031 : Fourth and last mobile suit in this set is also the one I had to look for the longest. None of the volume eight figures are easy to source but the MS-14A Gelgoog (Gato's Custom) really surprised me with its tenacity in successfully staying hidden. In fact, now that I think about it this figure has no representative in either Assault Kingdom or Ultimate Operation, strangely enough, not even in Converge. This seems a rather strange omission due to the popularity of Gelgoogs in some of those lines.

Sadly, there is not much to compare Gato's Gelgoog to, here it is next to the basic FW Ultimate Operation MS-14A Gelgoog, which appeared in volume seven back in September 2004.

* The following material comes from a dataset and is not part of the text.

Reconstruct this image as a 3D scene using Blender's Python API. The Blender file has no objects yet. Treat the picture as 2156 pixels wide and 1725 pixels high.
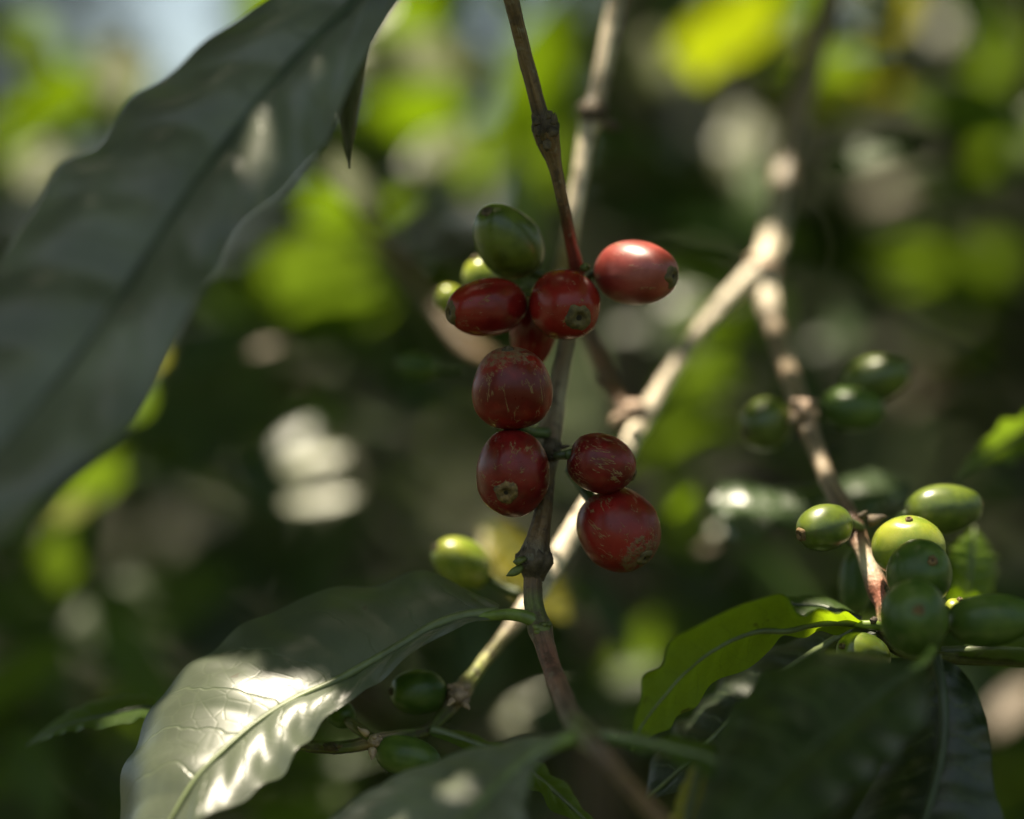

The figure itself is a basic colour variation from Char's red Gelgoog, painted in the blue and green of Zeon ace pilot Anavel Gato. There are some subtle differences; the commander antenna is stripped from the helmet, and the beam rifle is replaced by the extra large prototype rifle which he wielded during the events in the Stardust Memory storyline. His mobile suit otherwise comes with the same beam naginata and oval shield as used on the Char version.

As mentioned in the previous figure description, the beam naginata cannot be wielded by either mobile suit. The naginata and shield both share the same peg size though, so you can customize the Gelgoog appearance a little by getting rid of the naginata and storing the shield on the figure's back. This turns out really well and remains in line with the actual anime.

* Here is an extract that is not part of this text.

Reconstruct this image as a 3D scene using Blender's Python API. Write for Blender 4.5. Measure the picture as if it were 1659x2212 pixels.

Sizes fluctuate more than usual in this set. The S Gundam stands some 10 cm tall (tip of smart gun at nearly 12 centimeters), the Delta Plus comes in at about 9 centimeters and the Gelgoogs are about 8 cm tall.

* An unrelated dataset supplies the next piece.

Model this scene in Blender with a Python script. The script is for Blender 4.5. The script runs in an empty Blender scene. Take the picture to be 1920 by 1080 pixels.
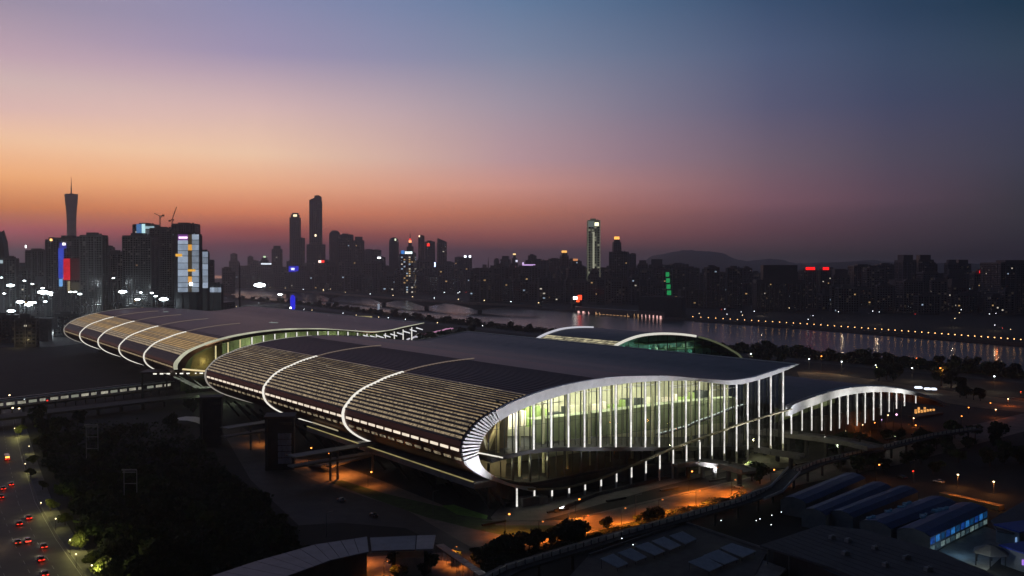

Overall, I am really impressed by STANDart volume 8. It features a selection of excellent mobile suits, several of which are rarely made available, and each of which adds a lot of character to any display. The only downside is that you will have to hunt high and low to find them, three of the four I managed to located in second hand shops in Japan, which I think will be the your best chance to actually discover them.